What to do
From the first line of the data down to and including the line with "S.view_settings.exposure = 0.0;", copy everything exactly, leaving out pictures.

Source excerpt
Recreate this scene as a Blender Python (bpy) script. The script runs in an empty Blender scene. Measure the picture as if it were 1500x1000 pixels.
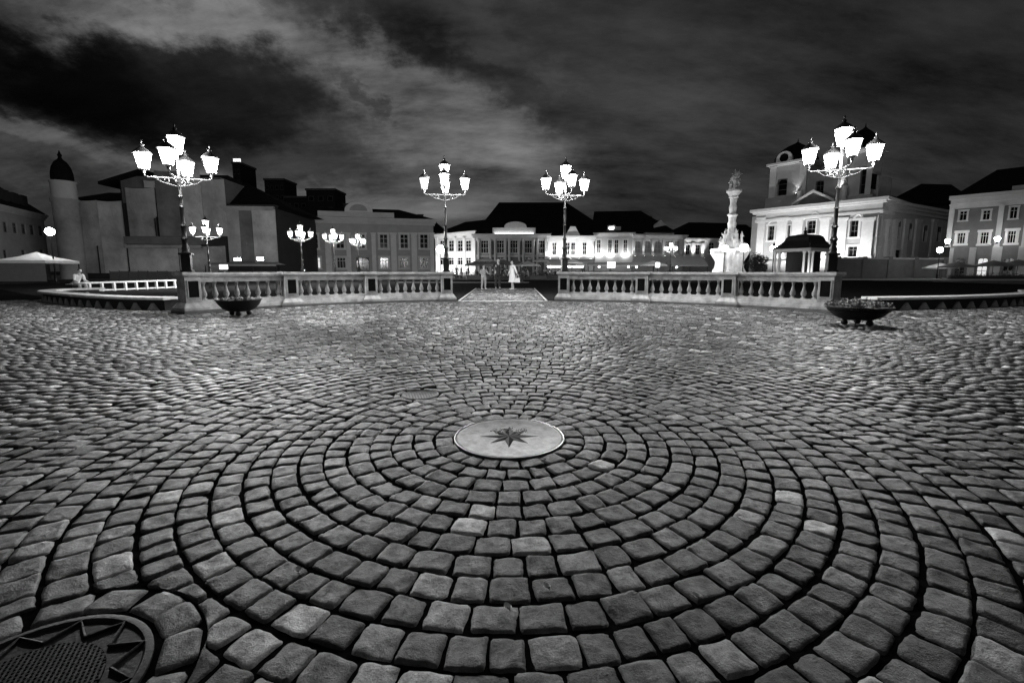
import bpy, bmesh, math, random
import numpy as np
from mathutils import Vector, Matrix
random.seed(7); np.random.seed(7)
S = bpy.context.scene
R = math.radians; PI = math.pi
# ---------------------------------------------------------------- camera
F = 667.0; PIT = R(7.5); CY = 397 + F*math.tan(PIT); CAMH = 1.0
cd = bpy.data.cameras.new('camera'); cam = bpy.data.objects.new('camera', cd)
S.collection.objects.link(cam); S.camera = cam
cam.location = (0, 0, CAMH); cam.rotation_euler = (R(90)-PIT, 0, 0)
cd.sensor_width = 36; cd.lens = 36*F/1500; cd.shift_y = -(500-CY)/1500
cd.clip_start = 0.05; cd.clip_end = 3000
S.view_settings.view_transform = 'Standard'; S.view_settings.look = 'None'
S.view_settings.exposure = 0.0; S.view_settings.gamma = 1.0

def ray(px, py):
    x = (px-750)/F; v = (py-CY)/F
    return Vector((x, math.cos(PIT)-v*math.sin(PIT), -math.sin(PIT)-v*math.cos(PIT)))
def G(px, py, z=0.0):                     # pixel -> point on the level z
    d = ray(px, py); t = (z-CAMH)/d.z
    return Vector((d.x*t, d.y*t, z))
def P(px, py, Y):                         # pixel -> point at the depth Y
    d = ray(px, py); t = Y/d.y
    return Vector((d.x*t, Y, CAMH+d.z*t))

# ---------------------------------------------------------------- night sky
W = bpy.data.worlds.new("World"); S.world = W; W.use_nodes = True
nt = W.node_tree; N = nt.nodes; Lk = nt.links
for n in list(N): N.remove(n)
def nd(tree, t, **kw):
    n = tree.nodes.new(t)
    for k, v in kw.items(): setattr(n, k, v)
    return n
def wmath(op, a, b=None, c=None, clamp=False):
    n = nd(nt, 'ShaderNodeMath', operation=op, use_clamp=clamp)
    for i, s in enumerate((a, b, c)):
        if s is None: continue
        if isinstance(s, (int, float)): n.inputs[i].default_value = s
        else: Lk.new(s, n.inputs[i])
    return n.outputs[0]
def wvec(op, a, b=None):
    n = nd(nt, 'ShaderNodeVectorMath', operation=op)
    for i, s in enumerate((a, b)):
        if s is None: continue
        if isinstance(s, (tuple, list, Vector)): n.inputs[i].default_value = tuple(s)
        else: Lk.new(s, n.inputs[i])
    return n
tc = nd(nt, 'ShaderNodeTexCoord'); sep = nd(nt, 'ShaderNodeSeparateXYZ')
Lk.new(tc.outputs['Generated'], sep.inputs[0])
zc = wmath('MAXIMUM', sep.outputs[2], 0.0)
den = wmath('ADD', zc, 0.40)                      # the cloud layer seen from below
cx_ = wmath('DIVIDE', sep.outputs[0], den); cy_ = wmath('DIVIDE', sep.outputs[1], den)
cmb = nd(nt, 'ShaderNodeCombineXYZ'); Lk.new(cx_, cmb.inputs[0]); Lk.new(cy_, cmb.inputs[1])
def noise(vec, scale, detail=8, rough=.6, w=0.0):
    n = nd(nt, 'ShaderNodeTexNoise', noise_dimensions='4D')
    n.inputs['Scale'].default_value = scale; n.inputs['Detail'].default_value = detail
    n.inputs['Roughness'].default_value = rough; n.inputs['W'].default_value = w
    Lk.new(vec, n.inputs['Vector']); return n
nz = noise(cmb.outputs[0], 2.2, 12, .66, 3.1)
off = wvec('SUBTRACT', nz.outputs['Color'], (.5, .5, .5))
offs = wvec('SCALE', off.outputs[0]); offs.inputs['Scale'].default_value = .85
dis = wvec('ADD', cmb.outputs[0], offs.outputs[0])
def sky_pt(px, py):
    d = ray(px, py).normalized(); return (d.x/(d.z+.40), d.y/(d.z+.40))
def blob(c, a, b, soft=.55):
    cxy = sky_pt(*c); A = sky_pt(*a); B = sky_pt(*b)
    m = np.array([[A[0]-cxy[0], B[0]-cxy[0]], [A[1]-cxy[1], B[1]-cxy[1]]]); inv = np.linalg.inv(m)
    q = wvec('SUBTRACT', dis.outputs[0], (cxy[0], cxy[1], 0)).outputs[0]
    d1 = wvec('DOT_PRODUCT', q, (inv[0, 0], inv[0, 1], 0)).outputs['Value']
    d2 = wvec('DOT_PRODUCT', q, (inv[1, 0], inv[1, 1], 0)).outputs['Value']
    r = wmath('SQRT', wmath('ADD', wmath('MULTIPLY', d1, d1), wmath('MULTIPLY', d2, d2)))
    mr = nd(nt, 'ShaderNodeMapRange', interpolation_type='SMOOTHSTEP')
    Lk.new(r, mr.inputs['Value'])
    mr.inputs['From Min'].default_value = 1-soft; mr.inputs['From Max'].default_value = 1+soft
    mr.inputs['To Min'].default_value = 1; mr.inputs['To Max'].default_value = 0
    return mr.outputs[0]
# broad light of the dusk sky, brighter low in the west (left of centre)
val = 0.024
SKY = [  # centre, axis end a, axis end b, softness, amount
    ((570, 285), (760, 310), (560, 180), .8, .075),
    ((540, 110), (780, 240), (610, 50), .6, .075),
    ((340, 35), (560, 90), (360, 0), .6, .055),
    ((60, 195), (220, 240), (60, 176), .7, .065),
    ((180, 245), (330, 270), (180, 215), .7, .038),
    ((760, 60), (830, 130), (800, 20), .6, .014),
    ((700, 200), (850, 260), (740, 140), .7, .012),
    ((1000, 200), (1350, 230), (1000, 60), .9, .012),
]
for c, a, b, s, amt in SKY:
    val = wmath('ADD', val, wmath('MULTIPLY', blob(c, a, b, s), amt))
DARK = [
    ((255, 125), (530, 180), (265, 45), .38, .84),
    ((60, 90), (260, 150), (60, 10), .5, .62),
    ((420, 225), (620, 262), (430, 190), .6, .62),
    ((590, 30), (700, 90), (620, 5), .5, .5),
    ((720, 110), (830, 165), (750, 80), .5, .42),
    ((540, 130), (570, 165), (550, 118), .5, .45),
    ((1350, 90), (1700, 100), (1350, -80), .9, .30),
]
for c, a, b, s, amt in DARK:
    f = wmath('SUBTRACT', 1.0, wmath('MULTIPLY', blob(c, a, b, s), amt))
    val = wmath('MULTIPLY', val, f)
# drawn-out wisps
mp = nd(nt, 'ShaderNodeMapping'); mp.inputs['Rotation'].default_value = (0, 0, R(58)); mp.inputs['Scale'].default_value = (1.0, 2.6, 1)
Lk.new(cmb.outputs[0], mp.inputs['Vector'])
n2 = noise(mp.outputs[0], 1.9, 12, .64, 8.0)
mr = nd(nt, 'ShaderNodeMapRange'); Lk.new(n2.outputs['Fac'], mr.inputs['Value'])
mr.inputs['From Min'].default_value = .32; mr.inputs['From Max'].default_value = .68
mr.inputs['To Min'].default_value = .25; mr.inputs['To Max'].default_value = 1.9
val = wmath('MULTIPLY', val, mr.outputs[0])
bg = nd(nt, 'ShaderNodeBackground'); wo = nd(nt, 'ShaderNodeOutputWorld')
Lk.new(val, bg.inputs['Color']); bg.inputs['Strength'].default_value = 1.0
Lk.new(bg.outputs[0], wo.inputs[0])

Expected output
Recreate this scene as a Blender Python (bpy) script. The script runs in an empty Blender scene. Measure the picture as if it were 1500x1000 pixels.
import bpy, bmesh, math, random
import numpy as np
from mathutils import Vector, Matrix
random.seed(7); np.random.seed(7)
S = bpy.context.scene
R = math.radians; PI = math.pi
# ---------------------------------------------------------------- camera
F = 667.0; PIT = R(7.5); CY = 397 + F*math.tan(PIT); CAMH = 1.0
cd = bpy.data.cameras.new('camera'); cam = bpy.data.objects.new('camera', cd)
S.collection.objects.link(cam); S.camera = cam
cam.location = (0, 0, CAMH); cam.rotation_euler = (R(90)-PIT, 0, 0)
cd.sensor_width = 36; cd.lens = 36*F/1500; cd.shift_y = -(500-CY)/1500
cd.clip_start = 0.05; cd.clip_end = 3000
S.view_settings.view_transform = 'Standard'; S.view_settings.look = 'None'
S.view_settings.exposure = 0.0; S.view_settings.gamma = 1.0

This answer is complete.